This page sets out guidelines on how to get your research published as an article in a journal. Standard high quality publication of your work is not easy but there are certain things to consider if you want to improve your chances of success at getting published in a Conscientia Beam journal.
Why have you considered publication?
- Do you have a contribution to make? i.e. this is filling a gap in the research or is it novel and innovative work. The questions to ask yourself are who is going to be interested, how does it build on what we already know, how significant is your message, and how sure are you of your findings?
- Is it required for your career as a researcher?
- Is it required as part of your current role as an academic?
Which kind of submissions will be accepted?
- A high risk submission could be a paper with too long a conversion, one that is a doctorate thesis or conference paper, one that does not match the aim and scope of the journal, one that isn’t formatted according to the journal guidelines and one where part or all of the paper is published elsewhere.
- A low risk submission will usually be papers that are written according to the scope and aim of the journal, are formatted correctly and refer to preceding work published in the journal and elsewhere.
Which journal should you submit to?
- Does your research fit the journal’s aim and scope?
- What type of submission is it? Empirical research, review paper, brief report, book review. Does the journal publish these kinds of paper?
Tips before submitting:
- Read the journal’s aims and scope.
- Read the journal’s articles.
- Consult with colleagues.
- Discuss your paper with the journal’s editorial team.
What should you do to prepare your manuscript?
- Read the manuscript submission guidelines. The Conscientia Beam website hosts instructions for authors for all our journals.
- Make every effort to improve the quality of the manuscript before submission.
Manuscript submission guidelines checklist
- Have you used the right reference style?

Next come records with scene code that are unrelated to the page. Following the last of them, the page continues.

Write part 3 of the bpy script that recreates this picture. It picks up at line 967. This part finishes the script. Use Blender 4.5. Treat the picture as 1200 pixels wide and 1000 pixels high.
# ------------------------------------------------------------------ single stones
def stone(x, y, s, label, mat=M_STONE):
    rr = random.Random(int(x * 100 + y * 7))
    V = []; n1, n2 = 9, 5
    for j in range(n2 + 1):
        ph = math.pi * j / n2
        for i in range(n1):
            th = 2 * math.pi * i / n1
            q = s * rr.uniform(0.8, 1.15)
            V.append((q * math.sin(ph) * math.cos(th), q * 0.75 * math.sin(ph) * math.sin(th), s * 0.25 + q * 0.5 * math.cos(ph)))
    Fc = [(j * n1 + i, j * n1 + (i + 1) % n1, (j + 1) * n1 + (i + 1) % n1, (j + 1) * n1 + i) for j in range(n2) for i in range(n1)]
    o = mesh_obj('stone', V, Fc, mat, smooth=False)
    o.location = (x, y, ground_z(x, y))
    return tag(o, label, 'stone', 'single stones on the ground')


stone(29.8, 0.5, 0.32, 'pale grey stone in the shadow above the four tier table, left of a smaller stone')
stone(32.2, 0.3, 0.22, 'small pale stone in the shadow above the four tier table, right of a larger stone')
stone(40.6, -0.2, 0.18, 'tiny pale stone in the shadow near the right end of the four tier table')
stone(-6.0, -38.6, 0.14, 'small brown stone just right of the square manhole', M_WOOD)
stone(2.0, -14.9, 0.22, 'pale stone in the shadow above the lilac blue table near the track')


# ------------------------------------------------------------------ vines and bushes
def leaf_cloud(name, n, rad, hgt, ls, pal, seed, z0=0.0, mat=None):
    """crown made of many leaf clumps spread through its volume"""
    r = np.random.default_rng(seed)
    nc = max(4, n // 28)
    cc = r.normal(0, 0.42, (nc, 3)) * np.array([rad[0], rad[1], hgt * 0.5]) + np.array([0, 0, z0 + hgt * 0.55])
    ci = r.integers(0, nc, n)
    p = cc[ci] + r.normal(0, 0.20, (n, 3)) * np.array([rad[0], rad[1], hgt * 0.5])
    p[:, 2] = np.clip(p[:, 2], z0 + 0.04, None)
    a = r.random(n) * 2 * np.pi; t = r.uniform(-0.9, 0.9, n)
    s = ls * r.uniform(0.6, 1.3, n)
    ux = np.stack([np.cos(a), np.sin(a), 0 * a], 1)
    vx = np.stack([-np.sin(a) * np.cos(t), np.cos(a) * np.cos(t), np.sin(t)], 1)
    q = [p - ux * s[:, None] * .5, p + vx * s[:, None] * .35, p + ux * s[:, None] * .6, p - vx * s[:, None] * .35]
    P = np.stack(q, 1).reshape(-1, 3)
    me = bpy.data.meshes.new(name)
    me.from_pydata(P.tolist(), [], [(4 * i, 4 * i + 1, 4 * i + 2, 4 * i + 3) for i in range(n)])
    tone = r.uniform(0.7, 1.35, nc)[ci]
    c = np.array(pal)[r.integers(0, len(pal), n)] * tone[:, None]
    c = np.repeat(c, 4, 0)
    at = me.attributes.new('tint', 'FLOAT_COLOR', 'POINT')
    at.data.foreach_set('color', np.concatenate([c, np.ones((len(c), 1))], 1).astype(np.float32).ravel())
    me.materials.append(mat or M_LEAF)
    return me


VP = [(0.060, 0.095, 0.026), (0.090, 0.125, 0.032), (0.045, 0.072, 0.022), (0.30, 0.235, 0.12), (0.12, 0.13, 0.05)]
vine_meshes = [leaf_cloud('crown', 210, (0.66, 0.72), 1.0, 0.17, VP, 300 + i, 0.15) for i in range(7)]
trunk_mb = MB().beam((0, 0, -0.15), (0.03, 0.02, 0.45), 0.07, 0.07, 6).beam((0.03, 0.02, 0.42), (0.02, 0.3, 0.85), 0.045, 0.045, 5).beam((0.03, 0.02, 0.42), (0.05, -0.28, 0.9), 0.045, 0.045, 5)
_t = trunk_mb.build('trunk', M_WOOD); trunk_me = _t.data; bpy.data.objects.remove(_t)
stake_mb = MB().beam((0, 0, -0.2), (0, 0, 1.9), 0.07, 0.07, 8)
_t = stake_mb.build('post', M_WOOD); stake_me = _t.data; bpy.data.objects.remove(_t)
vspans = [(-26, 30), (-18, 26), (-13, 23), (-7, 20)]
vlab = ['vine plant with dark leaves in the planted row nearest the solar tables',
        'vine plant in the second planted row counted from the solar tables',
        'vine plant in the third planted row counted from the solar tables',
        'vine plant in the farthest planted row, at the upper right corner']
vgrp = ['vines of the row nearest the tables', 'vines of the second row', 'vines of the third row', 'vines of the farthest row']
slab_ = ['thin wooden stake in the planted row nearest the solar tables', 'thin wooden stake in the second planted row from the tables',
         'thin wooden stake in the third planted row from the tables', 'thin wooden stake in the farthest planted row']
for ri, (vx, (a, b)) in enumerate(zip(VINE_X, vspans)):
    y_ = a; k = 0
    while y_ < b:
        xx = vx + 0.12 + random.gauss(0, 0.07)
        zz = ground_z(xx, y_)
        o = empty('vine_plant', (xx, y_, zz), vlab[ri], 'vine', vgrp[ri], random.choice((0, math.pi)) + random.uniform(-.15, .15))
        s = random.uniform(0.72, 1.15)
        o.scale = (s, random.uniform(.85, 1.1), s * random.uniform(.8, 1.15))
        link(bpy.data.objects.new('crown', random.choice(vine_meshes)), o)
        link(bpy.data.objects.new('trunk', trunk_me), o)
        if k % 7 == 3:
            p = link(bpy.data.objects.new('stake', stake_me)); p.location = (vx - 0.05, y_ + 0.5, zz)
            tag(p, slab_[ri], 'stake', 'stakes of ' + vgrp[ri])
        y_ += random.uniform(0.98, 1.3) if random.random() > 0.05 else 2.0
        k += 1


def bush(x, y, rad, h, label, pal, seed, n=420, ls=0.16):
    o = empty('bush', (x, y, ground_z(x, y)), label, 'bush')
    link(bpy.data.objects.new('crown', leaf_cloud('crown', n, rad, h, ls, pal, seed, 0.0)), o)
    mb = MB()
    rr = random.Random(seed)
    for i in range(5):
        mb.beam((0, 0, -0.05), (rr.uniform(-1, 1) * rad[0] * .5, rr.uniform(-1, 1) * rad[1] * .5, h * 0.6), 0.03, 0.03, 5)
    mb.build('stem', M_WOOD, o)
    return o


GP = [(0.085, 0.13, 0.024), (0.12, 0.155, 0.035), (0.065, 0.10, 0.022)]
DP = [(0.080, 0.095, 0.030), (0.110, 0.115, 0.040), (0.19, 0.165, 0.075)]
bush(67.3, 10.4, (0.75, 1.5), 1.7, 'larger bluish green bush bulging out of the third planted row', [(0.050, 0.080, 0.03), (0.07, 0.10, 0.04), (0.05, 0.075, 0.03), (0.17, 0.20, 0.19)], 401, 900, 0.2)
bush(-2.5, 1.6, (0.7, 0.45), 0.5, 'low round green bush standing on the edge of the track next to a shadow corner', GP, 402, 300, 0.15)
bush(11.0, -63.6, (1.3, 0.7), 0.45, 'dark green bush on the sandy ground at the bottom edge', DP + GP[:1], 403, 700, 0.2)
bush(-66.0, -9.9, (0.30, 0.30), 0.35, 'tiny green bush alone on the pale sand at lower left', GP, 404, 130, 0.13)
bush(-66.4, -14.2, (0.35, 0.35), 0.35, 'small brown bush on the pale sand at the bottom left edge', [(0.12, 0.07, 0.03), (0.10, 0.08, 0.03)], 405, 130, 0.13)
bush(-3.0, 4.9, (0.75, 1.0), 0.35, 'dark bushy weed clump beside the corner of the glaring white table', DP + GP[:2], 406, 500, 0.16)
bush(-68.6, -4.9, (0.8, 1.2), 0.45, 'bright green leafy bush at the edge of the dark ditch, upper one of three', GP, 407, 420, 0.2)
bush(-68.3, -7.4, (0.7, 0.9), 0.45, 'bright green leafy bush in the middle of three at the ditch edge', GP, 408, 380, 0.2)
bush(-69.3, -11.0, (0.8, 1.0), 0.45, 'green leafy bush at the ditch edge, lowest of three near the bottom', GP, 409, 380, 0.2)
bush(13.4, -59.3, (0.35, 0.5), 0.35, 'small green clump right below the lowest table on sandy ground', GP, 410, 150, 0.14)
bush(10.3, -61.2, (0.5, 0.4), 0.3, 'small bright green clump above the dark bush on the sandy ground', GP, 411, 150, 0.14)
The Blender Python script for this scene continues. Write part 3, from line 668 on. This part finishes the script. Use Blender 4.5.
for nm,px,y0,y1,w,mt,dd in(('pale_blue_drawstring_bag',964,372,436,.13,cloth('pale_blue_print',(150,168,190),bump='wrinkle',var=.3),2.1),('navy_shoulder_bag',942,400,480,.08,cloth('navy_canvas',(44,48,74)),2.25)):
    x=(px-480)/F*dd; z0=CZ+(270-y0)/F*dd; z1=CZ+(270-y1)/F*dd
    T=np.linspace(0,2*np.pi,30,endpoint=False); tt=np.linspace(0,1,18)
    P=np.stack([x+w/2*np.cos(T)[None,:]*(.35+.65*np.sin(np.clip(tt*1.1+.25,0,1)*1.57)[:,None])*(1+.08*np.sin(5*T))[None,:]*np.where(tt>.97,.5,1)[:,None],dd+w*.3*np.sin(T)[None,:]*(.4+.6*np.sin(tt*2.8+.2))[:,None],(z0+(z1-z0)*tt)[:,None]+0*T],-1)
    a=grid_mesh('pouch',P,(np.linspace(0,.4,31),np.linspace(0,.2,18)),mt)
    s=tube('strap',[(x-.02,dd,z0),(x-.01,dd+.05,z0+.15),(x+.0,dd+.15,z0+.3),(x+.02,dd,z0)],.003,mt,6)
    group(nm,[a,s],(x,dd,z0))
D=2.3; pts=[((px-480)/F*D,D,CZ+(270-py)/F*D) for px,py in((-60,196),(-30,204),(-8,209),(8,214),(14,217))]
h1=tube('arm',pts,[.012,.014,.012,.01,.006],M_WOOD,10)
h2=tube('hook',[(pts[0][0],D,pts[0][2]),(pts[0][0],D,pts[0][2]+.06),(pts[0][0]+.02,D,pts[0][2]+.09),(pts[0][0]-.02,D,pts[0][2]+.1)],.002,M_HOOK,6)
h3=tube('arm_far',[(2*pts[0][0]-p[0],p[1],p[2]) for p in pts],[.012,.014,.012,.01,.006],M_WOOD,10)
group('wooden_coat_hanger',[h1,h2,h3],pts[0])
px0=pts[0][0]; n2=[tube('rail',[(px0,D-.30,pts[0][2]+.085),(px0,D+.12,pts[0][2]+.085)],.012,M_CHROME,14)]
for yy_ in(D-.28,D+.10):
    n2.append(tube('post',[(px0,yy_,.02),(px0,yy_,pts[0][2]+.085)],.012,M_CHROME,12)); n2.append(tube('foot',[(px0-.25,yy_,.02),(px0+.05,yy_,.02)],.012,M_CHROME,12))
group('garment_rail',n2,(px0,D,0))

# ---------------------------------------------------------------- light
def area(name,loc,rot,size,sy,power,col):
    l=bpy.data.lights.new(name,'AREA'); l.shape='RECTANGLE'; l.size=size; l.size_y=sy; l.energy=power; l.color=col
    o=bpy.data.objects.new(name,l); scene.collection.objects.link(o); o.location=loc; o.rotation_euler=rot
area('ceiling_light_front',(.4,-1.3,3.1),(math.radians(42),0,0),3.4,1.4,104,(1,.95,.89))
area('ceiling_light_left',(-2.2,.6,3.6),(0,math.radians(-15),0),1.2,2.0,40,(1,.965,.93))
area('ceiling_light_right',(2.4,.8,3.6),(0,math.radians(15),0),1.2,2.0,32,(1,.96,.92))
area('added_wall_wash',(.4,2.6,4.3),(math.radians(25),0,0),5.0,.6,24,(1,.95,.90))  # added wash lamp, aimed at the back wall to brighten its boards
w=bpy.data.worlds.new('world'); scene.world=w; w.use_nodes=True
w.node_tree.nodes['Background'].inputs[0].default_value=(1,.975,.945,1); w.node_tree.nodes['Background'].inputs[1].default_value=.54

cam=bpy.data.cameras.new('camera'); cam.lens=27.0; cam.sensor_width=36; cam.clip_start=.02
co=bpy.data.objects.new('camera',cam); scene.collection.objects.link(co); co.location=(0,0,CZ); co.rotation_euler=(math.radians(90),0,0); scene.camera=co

- Have you stayed within the word limit?
- Have you written up the contribution of the study?
- Have you proofread it before submitting?
- Have you provided a cover letter?
- Have you considered including supplemental data? Will it add value to the content?
- When you think it is ready and you have ticked off the above checklist, submit your article via the relevant journal’s submission site on our website.
What happens next?
Depending on the journal, your article will be considered by the Editor/s and/or Associate Editors/Journal Manager and two reviewers, often from the Editorial Board or externally invited reviewers. If it is submitted to an online system, you will receive an acknowledgement.
There are four possible outcomes:
- Desk reject - Your paper will not be sent out for review due to a high similarity index, low quality research, it not fitting the aim and scope of the journal, an inadequate literature base, weak methodology, poor analysis/contribution or poor English.
- Conditional accept with major revision – Depending on the level of revision required, it may need to be resubmitted as a new manuscript. This may be due to several factors.
- Conditional accept with minor revision – These papers generally do get accepted, provided the minor revision is made by the author.
- Accept without change – This outcome is extremely rare.
How you should handle revisions:
- Cover the issues raised point by point.
- Highlight in different color what you have done to make the changes.
- Provide a point by point covering note to each referee with page number citations.
- If you cannot meet all criticisms or complete all the changes, point out and explain why.
- Be positive and constructive.
- After acceptance you will be asked to pay the publication fee. If you want to publish your article as open access, the publication fee is higher than the normal fee.
- Don’t overreact. The criticisms are there to improve your paper and your work.
- Carefully read the referees’ report and the Editor’s letter.
- Try to focus on why the changes need to be made: too focused, wrong journal, fundamentally flawed or a more specific problemTry and re-work the paper.
- Submit to an alternative journal if necessary.
- Write the paper for a journal according to the journal guidelines if that is the issue that needs to be addressed.
What happens once your paper has been accepted?
- Once your paper is accepted for publication, it will be forwarded to the production team for processing.
- Your paper will be copyedited in the journal’s style. Copy-edits your paper in the journal style
- The formatted file will be sent to you for a final review.
- The team will correct any errors you have identified. You will get a PDF file of your article by e-mail.